Sono vie che sollecitano a guardare al futuro puntando sull’essenziale: il vangelo e i poveri. Il libro di Riccardi si conclude con le parole di Davide Maria Turoldo: “Signore, salvami dal colore grigio dell’uomo adulto e fa che tutto il popolo sia liberato da questa senilità dello spirito. Ridonaci la capacità di piangere e di gioire; fa che il popolo torni a cantare nelle chiese” (Il sapore del pane. Ep)

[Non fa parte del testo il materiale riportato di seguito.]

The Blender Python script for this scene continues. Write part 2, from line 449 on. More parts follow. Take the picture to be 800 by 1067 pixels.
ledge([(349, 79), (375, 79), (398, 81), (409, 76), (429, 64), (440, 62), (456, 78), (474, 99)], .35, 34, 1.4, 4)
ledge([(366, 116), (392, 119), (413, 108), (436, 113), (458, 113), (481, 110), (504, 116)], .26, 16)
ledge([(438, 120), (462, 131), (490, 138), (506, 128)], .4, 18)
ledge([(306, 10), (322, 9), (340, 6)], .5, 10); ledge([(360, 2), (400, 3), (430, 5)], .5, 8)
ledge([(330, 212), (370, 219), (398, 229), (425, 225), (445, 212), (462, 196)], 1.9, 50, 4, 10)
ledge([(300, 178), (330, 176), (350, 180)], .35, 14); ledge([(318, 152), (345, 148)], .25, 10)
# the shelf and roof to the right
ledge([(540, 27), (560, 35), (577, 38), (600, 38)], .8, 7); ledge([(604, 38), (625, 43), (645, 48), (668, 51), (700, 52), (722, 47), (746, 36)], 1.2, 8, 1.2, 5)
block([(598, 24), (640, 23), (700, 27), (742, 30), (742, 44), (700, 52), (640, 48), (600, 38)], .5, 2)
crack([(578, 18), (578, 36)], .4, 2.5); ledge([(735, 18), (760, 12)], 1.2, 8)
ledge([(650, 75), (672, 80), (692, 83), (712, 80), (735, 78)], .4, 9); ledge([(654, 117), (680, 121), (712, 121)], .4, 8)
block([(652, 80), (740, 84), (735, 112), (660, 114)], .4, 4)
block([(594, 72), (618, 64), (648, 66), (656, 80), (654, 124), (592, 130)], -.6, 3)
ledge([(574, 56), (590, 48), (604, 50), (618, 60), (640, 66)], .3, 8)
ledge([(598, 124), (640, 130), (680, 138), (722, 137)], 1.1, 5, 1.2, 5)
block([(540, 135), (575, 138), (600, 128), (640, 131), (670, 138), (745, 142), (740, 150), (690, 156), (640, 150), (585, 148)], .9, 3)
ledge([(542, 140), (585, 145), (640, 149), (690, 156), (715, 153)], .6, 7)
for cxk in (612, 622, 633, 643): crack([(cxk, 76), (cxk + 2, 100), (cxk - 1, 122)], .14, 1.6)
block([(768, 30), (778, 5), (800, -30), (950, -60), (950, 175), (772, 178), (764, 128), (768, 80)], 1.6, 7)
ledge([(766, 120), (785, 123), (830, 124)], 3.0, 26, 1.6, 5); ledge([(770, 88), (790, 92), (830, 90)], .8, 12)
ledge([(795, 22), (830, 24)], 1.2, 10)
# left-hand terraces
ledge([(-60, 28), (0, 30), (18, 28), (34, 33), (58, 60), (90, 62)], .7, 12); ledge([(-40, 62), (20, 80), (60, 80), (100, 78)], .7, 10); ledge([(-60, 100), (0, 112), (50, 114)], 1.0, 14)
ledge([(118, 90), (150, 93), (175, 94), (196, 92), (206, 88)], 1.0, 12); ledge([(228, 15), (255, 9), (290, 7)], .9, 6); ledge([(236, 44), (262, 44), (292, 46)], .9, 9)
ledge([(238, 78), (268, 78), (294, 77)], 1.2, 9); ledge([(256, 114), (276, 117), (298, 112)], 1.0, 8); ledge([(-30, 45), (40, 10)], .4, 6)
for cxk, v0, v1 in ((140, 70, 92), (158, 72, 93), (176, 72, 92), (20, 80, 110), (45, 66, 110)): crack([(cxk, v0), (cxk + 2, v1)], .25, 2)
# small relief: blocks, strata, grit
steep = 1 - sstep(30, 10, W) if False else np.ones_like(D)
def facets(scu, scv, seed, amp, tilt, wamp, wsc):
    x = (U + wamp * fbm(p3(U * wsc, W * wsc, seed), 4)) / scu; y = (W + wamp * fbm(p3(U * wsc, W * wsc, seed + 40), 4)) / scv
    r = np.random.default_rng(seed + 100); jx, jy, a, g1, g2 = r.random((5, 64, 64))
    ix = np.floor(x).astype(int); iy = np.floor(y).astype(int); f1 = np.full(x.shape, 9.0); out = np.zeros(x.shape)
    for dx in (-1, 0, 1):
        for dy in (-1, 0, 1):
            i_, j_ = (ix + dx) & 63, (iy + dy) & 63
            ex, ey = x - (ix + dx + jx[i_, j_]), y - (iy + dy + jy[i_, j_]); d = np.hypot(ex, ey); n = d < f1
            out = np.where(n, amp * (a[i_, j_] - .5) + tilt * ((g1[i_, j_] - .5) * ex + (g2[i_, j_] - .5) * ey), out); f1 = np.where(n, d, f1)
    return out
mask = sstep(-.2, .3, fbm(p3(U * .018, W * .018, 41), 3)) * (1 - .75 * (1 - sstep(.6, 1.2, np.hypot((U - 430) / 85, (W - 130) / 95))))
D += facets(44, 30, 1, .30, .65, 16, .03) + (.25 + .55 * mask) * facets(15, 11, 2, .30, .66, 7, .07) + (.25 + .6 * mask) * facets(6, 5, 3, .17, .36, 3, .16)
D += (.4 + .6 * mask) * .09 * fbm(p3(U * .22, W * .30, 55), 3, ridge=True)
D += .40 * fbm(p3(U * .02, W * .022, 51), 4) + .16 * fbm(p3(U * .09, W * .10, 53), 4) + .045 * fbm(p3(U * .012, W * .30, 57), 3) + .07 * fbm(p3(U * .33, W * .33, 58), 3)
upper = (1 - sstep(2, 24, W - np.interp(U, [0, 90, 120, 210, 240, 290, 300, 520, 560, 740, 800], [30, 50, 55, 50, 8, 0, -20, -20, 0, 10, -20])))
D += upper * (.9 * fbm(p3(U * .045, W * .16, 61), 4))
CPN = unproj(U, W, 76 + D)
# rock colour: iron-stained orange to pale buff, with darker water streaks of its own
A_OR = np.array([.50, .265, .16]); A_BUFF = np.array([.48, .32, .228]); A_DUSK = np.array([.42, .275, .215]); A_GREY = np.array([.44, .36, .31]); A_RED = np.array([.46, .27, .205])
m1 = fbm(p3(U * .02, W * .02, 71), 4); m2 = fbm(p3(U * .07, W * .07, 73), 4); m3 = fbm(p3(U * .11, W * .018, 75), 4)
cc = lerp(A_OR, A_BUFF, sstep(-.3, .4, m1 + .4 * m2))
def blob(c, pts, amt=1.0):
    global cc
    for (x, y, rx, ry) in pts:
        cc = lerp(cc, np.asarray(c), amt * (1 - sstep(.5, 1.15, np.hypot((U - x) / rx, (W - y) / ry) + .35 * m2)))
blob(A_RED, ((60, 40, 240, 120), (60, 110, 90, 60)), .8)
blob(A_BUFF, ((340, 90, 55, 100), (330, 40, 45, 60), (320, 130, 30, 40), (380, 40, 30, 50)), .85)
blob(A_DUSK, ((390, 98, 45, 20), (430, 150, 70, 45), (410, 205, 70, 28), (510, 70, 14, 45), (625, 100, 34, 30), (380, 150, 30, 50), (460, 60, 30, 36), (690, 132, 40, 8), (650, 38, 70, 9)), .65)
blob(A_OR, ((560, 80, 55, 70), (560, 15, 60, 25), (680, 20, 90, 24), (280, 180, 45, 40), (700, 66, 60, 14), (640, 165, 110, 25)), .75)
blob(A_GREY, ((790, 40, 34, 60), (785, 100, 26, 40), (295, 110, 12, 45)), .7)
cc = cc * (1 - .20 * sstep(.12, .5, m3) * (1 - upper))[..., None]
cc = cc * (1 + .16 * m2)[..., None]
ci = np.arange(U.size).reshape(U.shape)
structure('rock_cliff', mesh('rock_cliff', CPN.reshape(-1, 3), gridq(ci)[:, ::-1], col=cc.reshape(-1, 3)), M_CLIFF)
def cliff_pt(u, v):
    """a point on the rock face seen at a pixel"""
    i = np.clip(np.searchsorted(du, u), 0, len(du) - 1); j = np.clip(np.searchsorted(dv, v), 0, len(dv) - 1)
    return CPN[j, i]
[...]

Se vivremo evangelicamente nella crisi, se sapremo incontrare Cristo nei poveri oltre che nella Parola e nei sacramenti, se non saremo rinunciatari di fronte al futuro, chi verrà dopo di noi, vedrà il popolo di Dio tornare a cantare nelle chiese e sboccerà ancora la vita dentro una società apparentemente destinata a morire. Succederà quello che avviene nella natura: dopo ogni incendio la vegetazione non si dà per vinta: ricomincia ad abitare il territorio.

Ci vorrà del tempo: là dove c’è la cenere, pian piano spunteranno piante e sbocceranno fiori!